Re: [PATCH 0/11] cpufreq: governor: ondemand/conservative data structures rework

From: Rafael J. Wysocki
Date: Thu Feb 04 2016 - 12:22:38 EST


On Thu, Feb 4, 2016 at 6:40 AM, Viresh Kumar <viresh.kumar@xxxxxxxxxx> wrote:
> On 04-02-16, 00:12, Rafael J. Wysocki wrote:
>> Hi,
>>
>> A few days ago I looked at the common code used by the ondemand and conservative
>> governors because of the deadlock issue that Viresh has addressed recently
>> (http://marc.info/?l=linux-pm&m=145450832814058&w=4) and it occurred to me
>> that the whole thing was really too tangled and might be made easier to follow
>> at least. I started to work on this and ended up with the following series.
>>
>> I'm not really going to stop here, but first, I'd like to let everybody know
>> that this is happening and second, I'll need to rebase these patches on the
>> ones from Viresh (in the series linked above), but that may take some time
>> and I don't want to sit on them for all that long.
>>
>> Overall, I'd like the governor code to be cleaner and easier to follow, so we can
>> move at least some parts of governor work to utilization update callbacks (invoked
>> by the scheduler) or to at least to irq_work so as to reduce the usage of process
>> context in cpufreq to absolute minimum.

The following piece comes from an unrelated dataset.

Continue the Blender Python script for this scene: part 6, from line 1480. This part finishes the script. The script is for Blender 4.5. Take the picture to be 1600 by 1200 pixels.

That's the plan for the future, but for
>> now this is just a major cleanup.
>>
>> [1/11] Clean up the way in which the default and fallback governors are set up.
>> [2/11] Use a common global mutex for dbs_data protection.
>> [3/11] Use common global pointer to dbs_data for system-wide governors.
>
> Hi Rafael,
>
> I have some very basic doubts on 2nd and 3rd patch, and so have
> stopped reviewing after that because there is too much dependency I
> believe on these two.
>
> I will review the rest, if my concerns on the earlier ones are
> incorrect.

Patch [3/11] is really incorrect (thanks for pointing the problem out
to me), but it also isn't essential, so I can drop it just fine I
think.

I don't see issues with the [2/11], though, apart from the changelog
being inaccurate which should be easy to fix.